— begin —

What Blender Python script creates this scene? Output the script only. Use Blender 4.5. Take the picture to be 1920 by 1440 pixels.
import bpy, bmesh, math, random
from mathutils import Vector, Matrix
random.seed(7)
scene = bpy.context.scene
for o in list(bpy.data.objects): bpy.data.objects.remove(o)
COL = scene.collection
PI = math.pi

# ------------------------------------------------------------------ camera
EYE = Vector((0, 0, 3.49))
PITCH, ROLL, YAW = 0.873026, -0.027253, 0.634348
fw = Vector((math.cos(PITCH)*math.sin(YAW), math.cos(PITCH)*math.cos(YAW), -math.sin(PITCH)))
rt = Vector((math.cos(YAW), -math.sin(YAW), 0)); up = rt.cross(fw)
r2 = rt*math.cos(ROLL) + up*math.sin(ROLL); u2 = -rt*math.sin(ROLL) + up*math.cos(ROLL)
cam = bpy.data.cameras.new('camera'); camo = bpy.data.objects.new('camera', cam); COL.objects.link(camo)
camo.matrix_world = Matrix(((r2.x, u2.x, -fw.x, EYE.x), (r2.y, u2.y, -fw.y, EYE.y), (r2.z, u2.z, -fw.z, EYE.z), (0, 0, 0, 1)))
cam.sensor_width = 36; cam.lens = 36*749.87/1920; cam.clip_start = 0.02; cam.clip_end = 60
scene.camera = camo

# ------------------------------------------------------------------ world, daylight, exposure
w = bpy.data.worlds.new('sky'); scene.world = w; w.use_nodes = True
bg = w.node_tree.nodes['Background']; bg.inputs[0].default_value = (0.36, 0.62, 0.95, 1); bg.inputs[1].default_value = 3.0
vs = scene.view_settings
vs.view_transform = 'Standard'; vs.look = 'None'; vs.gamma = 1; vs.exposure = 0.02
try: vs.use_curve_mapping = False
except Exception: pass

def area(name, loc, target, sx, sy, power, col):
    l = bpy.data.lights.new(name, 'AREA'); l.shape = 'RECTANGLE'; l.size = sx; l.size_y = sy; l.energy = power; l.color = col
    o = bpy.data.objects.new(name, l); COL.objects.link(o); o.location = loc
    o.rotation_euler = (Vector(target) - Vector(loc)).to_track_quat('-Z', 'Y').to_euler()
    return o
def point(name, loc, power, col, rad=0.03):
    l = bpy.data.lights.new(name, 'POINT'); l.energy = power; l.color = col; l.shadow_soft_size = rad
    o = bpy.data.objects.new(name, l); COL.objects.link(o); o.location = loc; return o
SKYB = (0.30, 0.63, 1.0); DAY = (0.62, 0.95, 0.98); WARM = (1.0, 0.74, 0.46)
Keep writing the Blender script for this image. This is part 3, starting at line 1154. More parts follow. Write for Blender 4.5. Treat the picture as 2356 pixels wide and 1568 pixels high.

— end —

• WHAT THE EXERCISE ASKS: Reproduce the data, keeping every line exactly the same.

• WRITTEN RESPONSE:
What Blender Python script creates this scene? Output the script only. Use Blender 4.5. Take the picture to be 1920 by 1440 pixels.
import bpy, bmesh, math, random
from mathutils import Vector, Matrix
random.seed(7)
scene = bpy.context.scene
for o in list(bpy.data.objects): bpy.data.objects.remove(o)
COL = scene.collection
PI = math.pi

# ------------------------------------------------------------------ camera
EYE = Vector((0, 0, 3.49))
PITCH, ROLL, YAW = 0.873026, -0.027253, 0.634348
fw = Vector((math.cos(PITCH)*math.sin(YAW), math.cos(PITCH)*math.cos(YAW), -math.sin(PITCH)))
rt = Vector((math.cos(YAW), -math.sin(YAW), 0)); up = rt.cross(fw)
r2 = rt*math.cos(ROLL) + up*math.sin(ROLL); u2 = -rt*math.sin(ROLL) + up*math.cos(ROLL)
cam = bpy.data.cameras.new('camera'); camo = bpy.data.objects.new('camera', cam); COL.objects.link(camo)
camo.matrix_world = Matrix(((r2.x, u2.x, -fw.x, EYE.x), (r2.y, u2.y, -fw.y, EYE.y), (r2.z, u2.z, -fw.z, EYE.z), (0, 0, 0, 1)))
cam.sensor_width = 36; cam.lens = 36*749.87/1920; cam.clip_start = 0.02; cam.clip_end = 60
scene.camera = camo

# ------------------------------------------------------------------ world, daylight, exposure
w = bpy.data.worlds.new('sky'); scene.world = w; w.use_nodes = True
bg = w.node_tree.nodes['Background']; bg.inputs[0].default_value = (0.36, 0.62, 0.95, 1); bg.inputs[1].default_value = 3.0
vs = scene.view_settings
vs.view_transform = 'Standard'; vs.look = 'None'; vs.gamma = 1; vs.exposure = 0.02
try: vs.use_curve_mapping = False
except Exception: pass

def area(name, loc, target, sx, sy, power, col):
    l = bpy.data.lights.new(name, 'AREA'); l.shape = 'RECTANGLE'; l.size = sx; l.size_y = sy; l.energy = power; l.color = col
    o = bpy.data.objects.new(name, l); COL.objects.link(o); o.location = loc
    o.rotation_euler = (Vector(target) - Vector(loc)).to_track_quat('-Z', 'Y').to_euler()
    return o
def point(name, loc, power, col, rad=0.03):
    l = bpy.data.lights.new(name, 'POINT'); l.energy = power; l.color = col; l.shadow_soft_size = rad
    o = bpy.data.objects.new(name, l); COL.objects.link(o); o.location = loc; return o
SKYB = (0.30, 0.63, 1.0); DAY = (0.62, 0.95, 0.98); WARM = (1.0, 0.74, 0.46)
Keep writing the Blender script for this image. This is part 3, starting at line 1154. More parts follow. Write for Blender 4.5. Treat the picture as 2356 pixels wide and 1568 pixels high.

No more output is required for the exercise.